Electric guitars are picky beasts. A DI'd electric guitar (nothing else, no processing) will always sound bad IMO. The coloration of the amp and speaker is almost what defines the tone of electric guitar. Most amp circuits have a pretty drastic EQ shift of the signal. I believe it's a pretty massive shelving boost of lows and highs, depending on your tone stack and other variables. The speaker is the opposite, a pretty "narrow" frequency range typically between 80hz-5k. Doesn't go very high or very low, and the EQ response of speakers is anything but smooth. That combination of amp color and speaker color (and whatever other gear you're using, duh) is what gives you that typical "electric guitar tone".

If you are going to DI an electric guitar, you absolutely need some sort of amp/cab simulator, whether it be hardware or software. I see you used Guitar Rig, happy that helped a lot.

Micing a speaker also drastically affects the tone, proximity effect will cause a massive increase in low-end. I find I high pass electric guitars somewhere between 75-200hz depending on a lot of variables to overcome close-micing. I'll using do that on amp/cab simulators, too, but a must with a mic. A little bit of room ambience on electric guitar (that aren't using a room mic or anything further away) will help it open up and sound a lot more natural, too.

The problem I now have is an obscene low end and general boominess in the sound, whatever ir loader and responses used there's an ever present boom that overwhelms.

This means a lack of high end information so tone knobs don't do a whole lot, or at least don't showcase the full range.

I get frequencies and pass filters, I've done studio stuff with bands before, it'd just be great to be able to record a pedal and have it sound semi- realistic.

Getting a fun manageable tone is dead easy by an od pedal into a cab sim but when the objective is to demonstrate the range of tones in a unit, that's proving difficult.

And if we can keep this strictly to interface/home studio recording that'd be great.
 
The problem I now have is an obscene low end and general boominess in the sound, whatever ir loader and responses used there's an ever present boom that overwhelms.

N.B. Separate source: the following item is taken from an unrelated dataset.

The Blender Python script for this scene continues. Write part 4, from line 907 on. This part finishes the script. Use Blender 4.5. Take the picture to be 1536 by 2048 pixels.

This means a lack of high end information so tone knobs don't do a whole lot, or at least don't showcase the full range.

I get frequencies and pass filters, I've done studio stuff with bands before, it'd just be great to be able to record a pedal and have it sound semi- realistic.

Getting a fun manageable tone is dead easy by an od pedal into a cab sim but when the objective is to demonstrate the range of tones in a unit, that's proving difficult.

And if we can keep this strictly to interface/home studio recording that'd be great.
I haven’t been happy with the amount of work it is to get decent demo videos of my pedals, so I’ve moved to using an iRig Pre ($40) and a Behringer B906 ($50) hung right on a cab. I run the iRig direct into my phone and just record directly into my iPhone camera. It’s so much faster and easier and it honestly sounds great. IR loaders and amp sims are fine, but I don’t find them to be reliable replicators of pedal tones.
Here are a few examples of this mic/iRig/iPhone setup:
 
I'm a happy user of a Torpedo Captor X. It's not cheap, but by far the best sound I was able to get out of a cab-less home recording system. That and a couple of well chosen OwnHammer IRs and I'm good to go.